• What to work on:
Please transcribe the listing below in full and word for word, without its pictures.

+++ Available data +++

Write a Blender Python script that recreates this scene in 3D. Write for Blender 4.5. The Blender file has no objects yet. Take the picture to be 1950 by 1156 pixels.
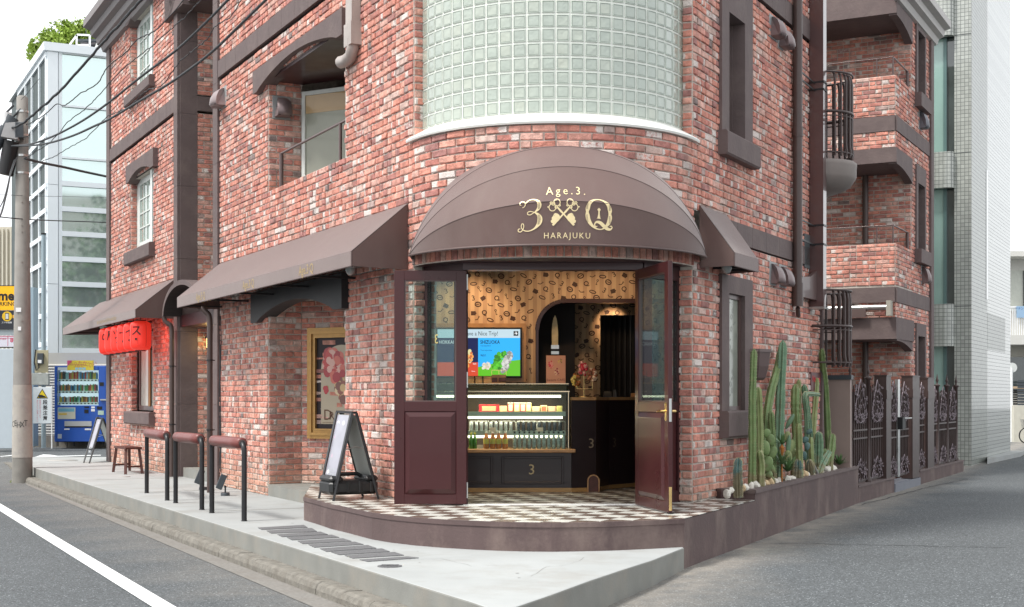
import bpy, bmesh, math, random
from mathutils import Vector, Matrix
from math import sin, cos, pi, radians, sqrt, atan2
random.seed(7)
scene = bpy.context.scene
COL = scene.collection
# ------------------------------------------------------------------ camera, sky, sun, exposure
EYE, F, CX, CY = 1.66, 2600.0, 975.0, 755.0
cd = bpy.data.cameras.new('camera'); cam = bpy.data.objects.new('camera', cd); COL.objects.link(cam)
cam.location = (0, 0, EYE); cam.rotation_euler = (pi/2, 0, 0)
cd.sensor_width = 36.0; cd.lens = F/1950*36.0; cd.shift_y = (CY-578)/1950; cd.clip_end = 2000; cd.clip_start = .1
scene.camera = cam
SUN_AZ, SUN_EL = radians(-60), radians(58)      # azimuth of the sun seen from the scene, measured from -Y towards -X
w = bpy.data.worlds.new('World'); scene.world = w; w.use_nodes = True
nt = w.node_tree; nt.nodes.clear()
sk = nt.nodes.new('ShaderNodeTexSky'); sk.sky_type = 'NISHITA'; sk.sun_disc = False
sk.sun_elevation = SUN_EL; sk.sun_rotation = pi + SUN_AZ*-1; sk.dust_density = 3.0; sk.air_density = 1.2
hs = nt.nodes.new('ShaderNodeHueSaturation'); hs.inputs['Saturation'].default_value = .22; hs.inputs['Value'].default_value = 1.5
cl = nt.nodes.new('ShaderNodeMix'); cl.data_type = 'RGBA'; cl.inputs[0].default_value = .62
cl.inputs[7].default_value = (13.0, 13.3, 13.6, 1)      # even bright cloud cover over the sky
bg = nt.nodes.new('ShaderNodeBackground'); bg.inputs['Strength'].default_value = .092
wo = nt.nodes.new('ShaderNodeOutputWorld')
nt.links.new(sk.outputs[0], hs.inputs['Color']); nt.links.new(hs.outputs[0], cl.inputs[6])
nt.links.new(cl.outputs[2], bg.inputs[0]); nt.links.new(bg.outputs[0], wo.inputs[0])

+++

• Reply to the exercise:
Write a Blender Python script that recreates this scene in 3D. Write for Blender 4.5. The Blender file has no objects yet. Take the picture to be 1950 by 1156 pixels.
import bpy, bmesh, math, random
from mathutils import Vector, Matrix
from math import sin, cos, pi, radians, sqrt, atan2
random.seed(7)
scene = bpy.context.scene
COL = scene.collection
# ------------------------------------------------------------------ camera, sky, sun, exposure
EYE, F, CX, CY = 1.66, 2600.0, 975.0, 755.0
cd = bpy.data.cameras.new('camera'); cam = bpy.data.objects.new('camera', cd); COL.objects.link(cam)
cam.location = (0, 0, EYE); cam.rotation_euler = (pi/2, 0, 0)
cd.sensor_width = 36.0; cd.lens = F/1950*36.0; cd.shift_y = (CY-578)/1950; cd.clip_end = 2000; cd.clip_start = .1
scene.camera = cam
SUN_AZ, SUN_EL = radians(-60), radians(58)      # azimuth of the sun seen from the scene, measured from -Y towards -X
w = bpy.data.worlds.new('World'); scene.world = w; w.use_nodes = True
nt = w.node_tree; nt.nodes.clear()
sk = nt.nodes.new('ShaderNodeTexSky'); sk.sky_type = 'NISHITA'; sk.sun_disc = False
sk.sun_elevation = SUN_EL; sk.sun_rotation = pi + SUN_AZ*-1; sk.dust_density = 3.0; sk.air_density = 1.2
hs = nt.nodes.new('ShaderNodeHueSaturation'); hs.inputs['Saturation'].default_value = .22; hs.inputs['Value'].default_value = 1.5
cl = nt.nodes.new('ShaderNodeMix'); cl.data_type = 'RGBA'; cl.inputs[0].default_value = .62
cl.inputs[7].default_value = (13.0, 13.3, 13.6, 1)      # even bright cloud cover over the sky
bg = nt.nodes.new('ShaderNodeBackground'); bg.inputs['Strength'].default_value = .092
wo = nt.nodes.new('ShaderNodeOutputWorld')
nt.links.new(sk.outputs[0], hs.inputs['Color']); nt.links.new(hs.outputs[0], cl.inputs[6])
nt.links.new(cl.outputs[2], bg.inputs[0]); nt.links.new(bg.outputs[0], wo.inputs[0])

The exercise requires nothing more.